Our Story
I have always wanted to build things. As a kid, I was drawn to the way engineers and makers could take raw materials and will something useful — something real — into existence. That drive never left me. But for a long time, the tools didn’t exist to let me act on it.
I have cerebral palsy. For me, that means limited dexterity and muscle spasticity — the kind of physical reality that makes a lot of maker activities genuinely difficult or impossible. Woodworking, fabrication, fine assembly work — these things require precise, controlled hand movements that CP can make unreliable or painful. The maker world was designed for hands that work a certain way. Mine don’t always cooperate.
“I didn't want a workaround. I wanted a workbench."
So I decided to build one. Not just for myself — for every person with a physical disability who has ever looked at a makerspace and felt like it wasn’t built for them. Because it probably wasn’t.
Why Adaptive Artisans exists
Adaptive Artisans was founded in 2026 on a simple but radical idea: that physical disability should never be the reason someone can’t make, build, or create. The maker movement has done incredible things for access to STEM education and hands-on learning — but it has largely left behind the people who need adaptive tools the most.
Our flagship project, the Assisted Maker’s Workbench is a precision robotic workstation designed from the ground up for people with limited hand mobility, limb differences, and other physical challenges.

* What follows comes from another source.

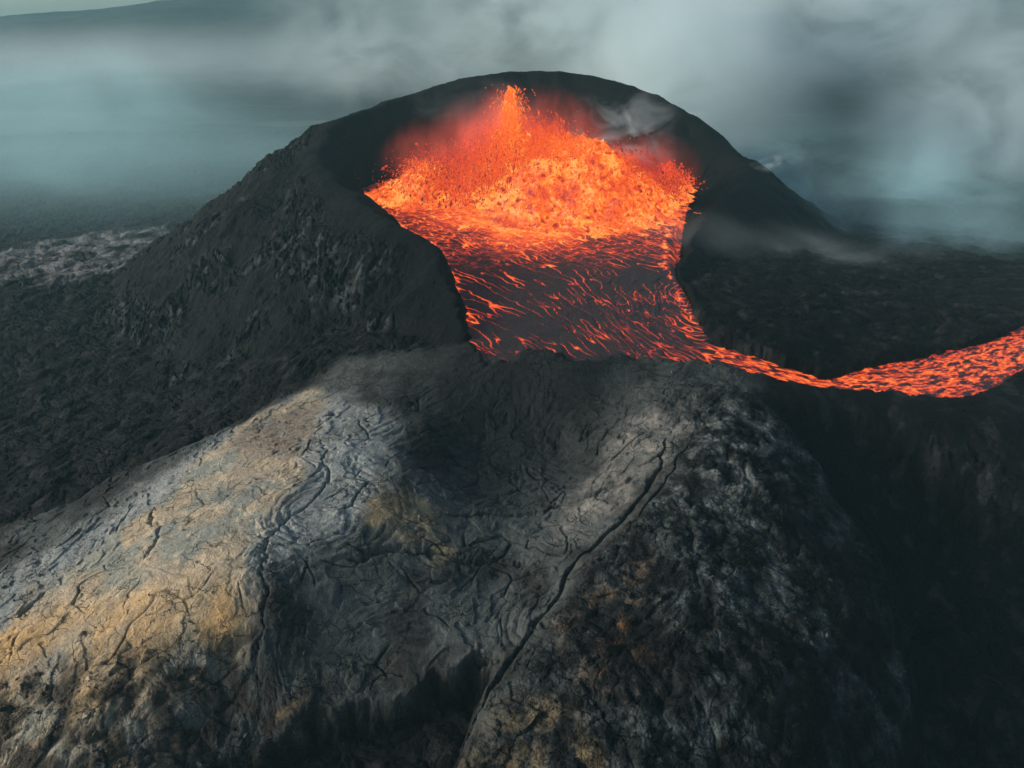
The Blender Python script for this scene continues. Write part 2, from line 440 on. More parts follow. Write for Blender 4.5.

It isn’t a modified version of something that already existed. It’s being engineered specifically because nothing adequate did.
The AMW isn’t limited to STEM or fabrication work. It’s designed to support the full range of what people make — woodworking, electronics, leatherwork, quilting, crafting, and whatever else someone wants to create. If it requires hands that cooperate consistently, the AMW is built to help with that.
Where we are now
We are four months old. The AMW is in active development, and we are building toward our first deployments in schools, vocational programs, rehabilitation centers, and directly into the hands of individual makers. We don’t have a long track record yet — but we have a clear mission, a growing team, and a founder who has spent a lifetime waiting for this tool to exist.
We think that’s a pretty good place to start.